Yedinci Gün'ün Hatalarını Görmezden mi Gelelim?
ABONE OL
ihsan Oktay Anar’ın beş yıl aradan sonra yayınladığı Yedinci Gün, beklentileri karşılayabiliyor mu, roman hangi yönleriyle eleştiriliyor? İşte, Murat Yetkin, Ömer Erdem, Metin Celal ve Ömer Türkeş’in romana yönelik eleştirileri... Yedinci Gün’ün Anar’ın kalem kıvraklığını ve bilgi derinliğini konuşturduğu bir lisan ziyafeti niteliğinde olduğunu belirten Yetkin, “kendi hikâyesini anlatmadığından mıdır, önceki romanlarında malumatfuruşluk olarak durmayan bilgi derinliği ve enişliği, Yedinci Gün’de sanki yirminci yüzyılın başında okutulmuş ders kitaplarının, jurnallerin değerli nüshalarından seçilmiş ayrıntılar toplamı izlenimi veriyor. Yine etkileyici, ama o yükseltilmiş beklentiyi karşılamıyor.” diyor. Yetkin bir noktaya işaret ediyor: “Ancak yazarın kitabın sonunda kurduğu şu cümleyi nasıl anlamak gerektiği açık değil. ‘Yazdırırken muhterisleri de düşündü ve bu kitabındaki kusurları, rastlayınca sevinip tatmin olsunlar diye onlara sadaka olarak verdi.’ Bu cümle yazarın okura tepeden bakmasını, kibrini açığa vurmuyorsa ne anlama geliyor? Kitabı okurken gözümüzün içine giren hataları Anar’ın sadakası hatırına görmezden gelmek mi gerekecek?” Anar’ın Yedinci Gün’de her zamanki diliyle ve tarzıyla öyküyü anlattığını belirten Metin Celal ise ‘Bu ilginç ve eğlenceli ayrıntıları okur seviyor ancak, bu durumun yazarın, anlatmanın keyfine kapılıp, yan hikayelerin gereğinden fazla uzamasına neden olduğunu söylemeliyim” diyor.

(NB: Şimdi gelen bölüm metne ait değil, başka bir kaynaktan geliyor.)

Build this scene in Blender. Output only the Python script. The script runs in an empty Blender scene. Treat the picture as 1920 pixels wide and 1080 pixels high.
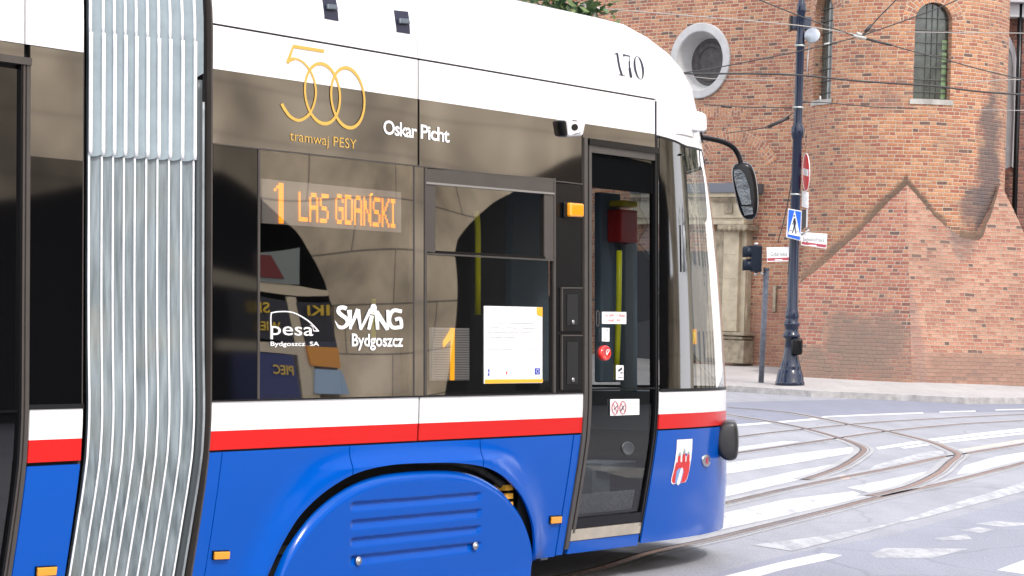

Ömer Erdem, romanı, tecrübeli bir mimarın maketi olarak değerlendiriyor. Yedinci günün yaratımın bitip hayatın başladığı gün olduğunu hatırlatan Erdem, “İnsanla yeterince doldurulmayan bölümler, malzeme ve moloza boğulur. Dil maket kurgusu içinde hareket etmekten çıkamayan Yedinci Gün meselesiz, hatta meselesini gizleyen bir romandır.” değerlendirmesini yapıyor.

Ömer Türkeş: “Yedinci Gün”ün bir roman olarak “Suskunlar”ın, hatta “Puslu Kıtalar Atlası”nın ve dahi “Amat”ın başarısını yakalayamadığını düşünüyorum. Anlatma şehvetinin kurbanı olmuş demeyelim, ama biraz mağduru olduğu da çok açık’’ şeklinde konuşuyor.